While Rosen is a self-described media critic, he typically provides solutions as opposed to solely critiques. Few other public figures are as consistent and adept at pointing to (and correcting) news headlines and sentences that equivocate, twist into both-sides-ing or take what he describes as “the view from nowhere”.

He’s been sounding the alarm, for some time now, on the need for the media to switch to
“emergency setting” (since upgraded to active threat mode in August) when covering Trump and his administration. In September, with the election looming, Rosen made the case for why “The big national news providers need threat modeling teams”. There are any number of Rosen tweets that deftly express how our fractured ecosystem has allowed one political party to peddle in lies with the other one steeped in reality. This was posted from a Vox interview just this week,

“[Executive Editor] Dean Baquet wants the [New York] Times to be a paper that serves the entire country, Republicans and Democrats. What’s actually achievable, however, is a newsroom that serves everyone in the country — Democrats and Republican — who shares with Times journalists a certain baseline reality and evidentiary standard.”
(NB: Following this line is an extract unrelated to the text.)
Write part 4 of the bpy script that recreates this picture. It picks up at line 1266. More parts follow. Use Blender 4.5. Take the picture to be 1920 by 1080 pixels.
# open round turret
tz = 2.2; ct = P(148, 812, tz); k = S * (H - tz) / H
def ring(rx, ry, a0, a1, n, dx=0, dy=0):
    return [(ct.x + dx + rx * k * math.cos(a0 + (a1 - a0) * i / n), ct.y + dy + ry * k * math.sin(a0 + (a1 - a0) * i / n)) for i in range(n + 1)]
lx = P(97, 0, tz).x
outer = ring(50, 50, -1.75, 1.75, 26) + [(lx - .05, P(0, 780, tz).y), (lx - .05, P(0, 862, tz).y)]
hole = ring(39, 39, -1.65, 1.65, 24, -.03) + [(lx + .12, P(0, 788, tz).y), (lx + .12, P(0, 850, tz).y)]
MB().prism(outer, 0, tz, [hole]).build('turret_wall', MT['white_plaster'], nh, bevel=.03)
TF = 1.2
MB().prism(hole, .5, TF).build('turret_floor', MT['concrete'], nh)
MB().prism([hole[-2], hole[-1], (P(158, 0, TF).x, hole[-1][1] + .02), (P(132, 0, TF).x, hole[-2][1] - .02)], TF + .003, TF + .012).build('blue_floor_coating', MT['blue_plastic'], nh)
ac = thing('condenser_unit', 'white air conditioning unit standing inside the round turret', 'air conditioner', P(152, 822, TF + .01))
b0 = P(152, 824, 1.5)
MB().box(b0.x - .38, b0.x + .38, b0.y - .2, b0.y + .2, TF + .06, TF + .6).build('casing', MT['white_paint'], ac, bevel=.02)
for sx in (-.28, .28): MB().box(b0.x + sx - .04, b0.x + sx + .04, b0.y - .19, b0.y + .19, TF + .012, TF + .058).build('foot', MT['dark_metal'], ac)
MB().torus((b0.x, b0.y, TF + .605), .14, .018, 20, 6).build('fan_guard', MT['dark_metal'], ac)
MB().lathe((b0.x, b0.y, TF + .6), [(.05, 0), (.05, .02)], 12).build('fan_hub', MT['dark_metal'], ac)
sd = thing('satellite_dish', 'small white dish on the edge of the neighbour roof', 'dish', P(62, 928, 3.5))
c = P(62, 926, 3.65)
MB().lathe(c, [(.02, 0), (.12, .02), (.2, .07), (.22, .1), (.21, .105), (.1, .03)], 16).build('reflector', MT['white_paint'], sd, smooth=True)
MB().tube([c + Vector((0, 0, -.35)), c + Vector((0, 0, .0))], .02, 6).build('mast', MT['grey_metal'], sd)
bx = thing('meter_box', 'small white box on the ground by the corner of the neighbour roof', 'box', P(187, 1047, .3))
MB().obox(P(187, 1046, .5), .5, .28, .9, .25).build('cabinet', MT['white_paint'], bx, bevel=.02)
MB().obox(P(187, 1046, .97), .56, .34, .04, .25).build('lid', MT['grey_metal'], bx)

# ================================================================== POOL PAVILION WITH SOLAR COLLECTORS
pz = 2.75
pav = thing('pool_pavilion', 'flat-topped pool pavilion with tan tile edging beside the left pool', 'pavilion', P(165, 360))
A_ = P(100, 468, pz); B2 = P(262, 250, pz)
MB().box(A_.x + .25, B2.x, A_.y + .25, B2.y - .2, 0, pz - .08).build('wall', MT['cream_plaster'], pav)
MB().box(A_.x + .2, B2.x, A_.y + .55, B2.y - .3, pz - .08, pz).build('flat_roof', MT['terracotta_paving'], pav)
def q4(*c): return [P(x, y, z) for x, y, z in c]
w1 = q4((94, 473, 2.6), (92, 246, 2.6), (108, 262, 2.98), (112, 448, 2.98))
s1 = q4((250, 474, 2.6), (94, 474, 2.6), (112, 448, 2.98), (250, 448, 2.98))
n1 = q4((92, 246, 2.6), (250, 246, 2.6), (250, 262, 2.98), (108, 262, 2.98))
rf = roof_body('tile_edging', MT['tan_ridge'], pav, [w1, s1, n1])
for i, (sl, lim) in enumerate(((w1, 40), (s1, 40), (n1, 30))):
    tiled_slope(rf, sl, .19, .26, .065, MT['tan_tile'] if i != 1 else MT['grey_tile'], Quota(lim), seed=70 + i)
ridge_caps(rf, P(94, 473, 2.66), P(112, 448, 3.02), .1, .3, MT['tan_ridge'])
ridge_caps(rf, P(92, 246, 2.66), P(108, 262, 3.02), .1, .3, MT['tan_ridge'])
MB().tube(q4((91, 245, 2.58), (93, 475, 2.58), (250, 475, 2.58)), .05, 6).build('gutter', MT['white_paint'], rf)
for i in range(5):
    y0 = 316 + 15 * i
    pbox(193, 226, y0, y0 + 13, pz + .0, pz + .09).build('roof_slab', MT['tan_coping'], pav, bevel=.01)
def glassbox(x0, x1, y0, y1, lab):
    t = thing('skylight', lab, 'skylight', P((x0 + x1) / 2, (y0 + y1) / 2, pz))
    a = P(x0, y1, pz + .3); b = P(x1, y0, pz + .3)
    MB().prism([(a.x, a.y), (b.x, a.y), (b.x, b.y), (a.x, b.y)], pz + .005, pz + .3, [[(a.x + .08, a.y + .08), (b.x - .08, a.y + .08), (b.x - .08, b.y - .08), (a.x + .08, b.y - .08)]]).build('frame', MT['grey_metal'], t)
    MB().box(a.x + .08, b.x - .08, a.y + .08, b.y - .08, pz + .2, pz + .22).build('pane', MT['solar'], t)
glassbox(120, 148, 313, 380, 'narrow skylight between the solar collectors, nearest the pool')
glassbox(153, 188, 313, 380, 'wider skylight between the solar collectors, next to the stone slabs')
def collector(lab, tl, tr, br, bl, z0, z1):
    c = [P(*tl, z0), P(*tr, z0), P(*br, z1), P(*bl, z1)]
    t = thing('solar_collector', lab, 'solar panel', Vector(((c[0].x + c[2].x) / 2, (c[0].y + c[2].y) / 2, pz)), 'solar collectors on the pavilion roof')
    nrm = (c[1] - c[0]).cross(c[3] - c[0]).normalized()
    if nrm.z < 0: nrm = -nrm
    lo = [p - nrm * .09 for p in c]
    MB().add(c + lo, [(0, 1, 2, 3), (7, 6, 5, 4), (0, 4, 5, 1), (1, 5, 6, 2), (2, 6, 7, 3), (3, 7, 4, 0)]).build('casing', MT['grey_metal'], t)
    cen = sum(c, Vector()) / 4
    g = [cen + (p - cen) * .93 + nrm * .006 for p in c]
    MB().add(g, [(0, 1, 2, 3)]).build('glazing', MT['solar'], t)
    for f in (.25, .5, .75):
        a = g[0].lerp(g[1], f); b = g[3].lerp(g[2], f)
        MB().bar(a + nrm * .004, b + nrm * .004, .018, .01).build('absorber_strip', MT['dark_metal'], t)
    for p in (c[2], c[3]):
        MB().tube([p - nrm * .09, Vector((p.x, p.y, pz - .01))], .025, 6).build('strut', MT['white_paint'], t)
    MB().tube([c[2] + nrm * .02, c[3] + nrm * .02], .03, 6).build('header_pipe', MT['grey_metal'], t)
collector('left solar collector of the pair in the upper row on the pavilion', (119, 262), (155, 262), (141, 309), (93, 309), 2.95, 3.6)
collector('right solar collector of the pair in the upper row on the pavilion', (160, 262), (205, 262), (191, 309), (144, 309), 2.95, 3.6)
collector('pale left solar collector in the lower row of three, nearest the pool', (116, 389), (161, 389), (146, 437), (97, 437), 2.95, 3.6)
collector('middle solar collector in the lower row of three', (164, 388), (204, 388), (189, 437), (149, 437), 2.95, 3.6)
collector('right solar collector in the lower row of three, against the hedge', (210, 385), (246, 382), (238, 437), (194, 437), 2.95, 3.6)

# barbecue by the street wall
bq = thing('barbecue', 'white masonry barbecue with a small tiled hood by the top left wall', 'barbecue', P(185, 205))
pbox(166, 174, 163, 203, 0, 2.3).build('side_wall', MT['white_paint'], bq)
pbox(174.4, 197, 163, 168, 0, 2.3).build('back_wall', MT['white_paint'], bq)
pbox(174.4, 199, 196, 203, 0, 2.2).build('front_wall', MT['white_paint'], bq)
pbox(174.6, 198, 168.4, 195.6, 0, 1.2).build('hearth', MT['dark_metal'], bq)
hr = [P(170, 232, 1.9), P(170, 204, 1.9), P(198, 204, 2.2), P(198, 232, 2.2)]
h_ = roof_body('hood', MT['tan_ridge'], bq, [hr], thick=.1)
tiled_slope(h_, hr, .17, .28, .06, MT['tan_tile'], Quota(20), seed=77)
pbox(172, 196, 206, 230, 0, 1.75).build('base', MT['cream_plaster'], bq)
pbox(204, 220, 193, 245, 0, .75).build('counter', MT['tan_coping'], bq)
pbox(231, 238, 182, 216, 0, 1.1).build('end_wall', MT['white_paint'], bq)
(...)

“The fight for baseline reality is what the last four years keeps coming back to: the degradation of truth and facts by one political party that has contorted itself into a cult dedicated solely to retain power and appeasing its leader.”

Baseline reality. The fight for baseline reality is what the last four years keeps coming back to: the degradation of truth and facts by one political party that has contorted itself into a cult dedicated solely to retain power and appeasing its leader. Baseline reality is what’s on the ballot this year and the vote will manifest in the difference between a Trump administration and a Biden administration. Over the next 8 days (and the months ahead), let’s do everything in our collective power to make sure that any information we share is aiding the right cause.